Using this method (PID), you will arrive at your destination simultaneously even though hundreds of miles and hours of travel have elapsed. You do it naturally and unconsciously.

A mistuned servo (not enough D or too much P) by this analogy would have you overshoot the "command car", hit the brake, fall behind, over-accelerate and overshoot the "command car" again, over and over. Tough on your passengers and car (400 miles, 4 hours) and equally hard on your servo motor.

All sorts of other stuff works with this analogy. Two things come to mind.

1) Feed-forward compensated PID servos. This is where you are told ahead of time what the "command car" will do. You don't have to sit and watch in surprise when it suddenly takes off or changes direction; you are fore-armed with its future intentions. This somewhat makes up for time otherwise lost in catching up.

2) S-shaped accel/decel profiles. This keeps the 2nd derivative of velocity finite, minimizing the "jerk" factor. Again, you do this naturally driving a car.

Imagine you are cruising down a boulevard when the light up ahead changes from green to red. In is simple CNC program, you stand on your brake until you come to a stop. This would be very uncomfortable in real life.
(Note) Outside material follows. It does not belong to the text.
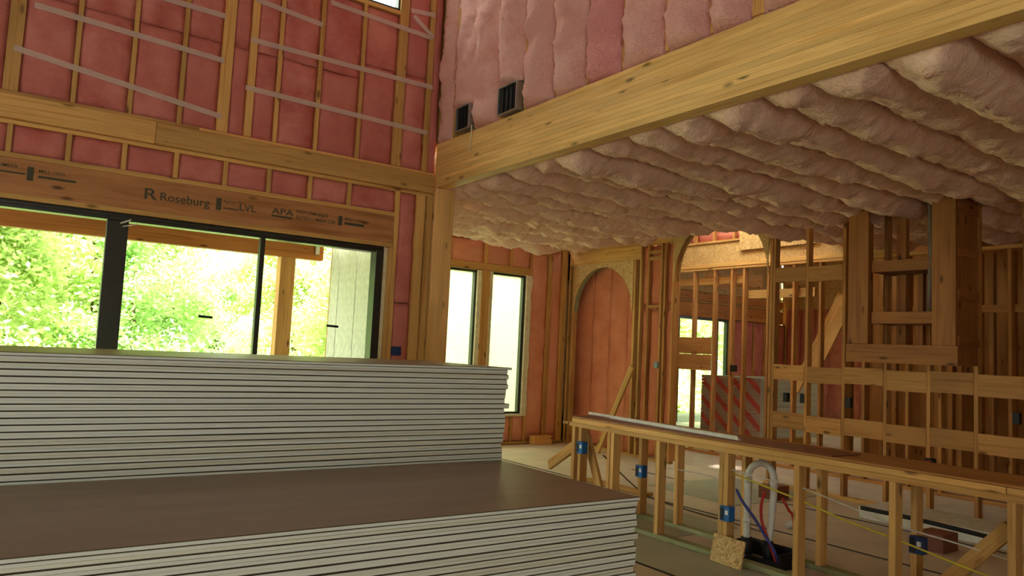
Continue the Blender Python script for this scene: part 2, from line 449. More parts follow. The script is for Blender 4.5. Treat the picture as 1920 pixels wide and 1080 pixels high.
for a, b in zip(cc_[:-1], cc_[1:]):
    batt(wa, (a+SW/2, Y0+.028, 2.855), (b-a-SW if b < 3.3 else b-a-SW/2, 0, 0), (0, 0, .222), (0, -1, 0), 10, 6, .018, .02, .06, PINKW, 4, 7)
batt(wa, (3.406, Y0+.025, 1.93), (0, 0, 1.145), (.193, 0, 0), (0, -1, 0), 24, 6, .022, .02, .06, PINKW, 4, 6)
batt(wa, (3.406, Y0+.02, .05), (0, 0, 1.87), (.193, 0, 0), (0, -1, 0), 24, 6, .02, .012, .06, PINKW, 4, 6)
# upper storey framing
ups = [(-.42, -.38), (-.06, .045), (.402, .44), (.818, .856), (1.215, 1.253), (1.545, 1.645), (1.79, 1.855), (2.055, 2.093), (2.45, 2.488), (2.885, 2.923), (3.285, 3.385), (3.64, 3.70)]
for a, b in ups:
    top = 4.95 if 2.2 < a < 3.2 else 6.95
    box('stud', 'wood', wa, a, b, Y0+(0 if b-a > .05 else .004), Y1, 3.341, top)
for (a0, a), (b, b1) in zip(ups[:-1], ups[1:]):
    top = 4.93 if a >= 2.09 and b < 3.3 else 6.9
    for z0, z1 in (((3.345, 4.16), (4.163, top)) if (a*10) % 2 < 1 else ((3.345, 4.33), (4.333, top))):
        if z1-z0 > .2: batt(wa, (a+.001, Y0+.03, z0), (0, 0, z1-z0), (b-a-.002, 0, 0), (0, -1, 0), 26, 8, .026, .022, .08, PINKW, 4, 5)
batt(wa, (3.702, Y0+.02, 3.345), (0, 0, 3.5), (.095, 0, 0), (0, -1, 0), 40, 5, .02, .02, .08, PINKW, 4, 5)
box('window_sill_plate', 'wood', wa, 2.093, 3.285, Y0+.002, Y1, 4.945, 4.985)
for p0, p1 in (((.096, 4.061), (1.566, 3.987)), ((-.014, 3.68), (1.583, 3.47)), ((1.785, 4.249), (3.70, 4.255)), ((1.77, 3.79), (3.67, 3.752)),
               ((1.805, 4.64), (2.457, 4.584)), ((2.52, 4.838), (3.666, 4.789)), ((3.394, 5.02), (3.682, 5.05)), ((3.43, 4.97), (3.68, 4.80)), ((-.02, 4.42), (1.55, 4.40))):
    rr_ = .05
    bar('strap', STRAP, wa, (p0[0], Y0-.016, p0[1]), (p1[0], Y0-.016, p1[1]), rr_, .004, (0, -1, 0), 'thin translucent white strap')
# printed marks on the header
yy = Y0+.0045
def ink(x0, x1, z0, z1): box('printed_mark', INK, hd, x0, x1, yy-.0006, yy+.0004, z0, z1, 0)
def letters(s, size, x, z, sx=1.0): textobj(s, size, INK, hd, (x, yy-.0003, z), (1, 0, 0), (0, 0, 1), .0003, sx)
letters('R', .135, 1.00, 2.635, 1.35); letters('Roseburg', .10, 1.13, 2.64, 1.08)
ink(1.60, 1.645, 2.625, 2.735); letters('RigidLam', .03, 1.66, 2.70, 1.0); letters('LVL', .085, 1.80, 2.65, 1.15); ink(1.66, 1.79, 2.645, 2.656)
letters('APA', .08, 2.10, 2.665, 1.4); ink(2.10, 2.30, 2.635, 2.652)
letters('PERFORMANCE', .046, 2.33, 2.70, 1.0); letters('RATED LUMBER 2.0E', .044, 2.33, 2.645, 1.0)
ink(2.755, 2.795, 2.64, 2.735); letters('MILL 1055', .038, 2.82, 2.70, 1.2); ink(2.82, 3.03, 2.655, 2.68)
ink(.16, .205, 2.65, 2.76); letters('MILL 1055', .036, .235, 2.725, 1.2); ink(.235, .50, 2.68, 2.70)
letters('LUMBER', .036, -.06, 2.735, 1.2); ink(-.1, .15, 2.69, 2.703)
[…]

When you decelerate in a car, you tense your muscles to balance against the deceleration G-force until you just counteract that force. When you come to a stop, deceleration abruptly dissapears along with its G-force. Your tensing against it does not though. The result is head and body bobbing back and forth until you find the new balance. Not comfortable.

What you actually do when coming to a stop is to tail-off on the brake pedal. Before coming to a stop you lessen the rate of deceleration (brake pedal pressure) to make it become zero as your speed approaches zero. This is an S-shaped decel curve.

Where it matters on your CNC machine is it eliminates ringing (head bobbing) at the beginning and end of acceleration and deceleration. This decreases wear and error.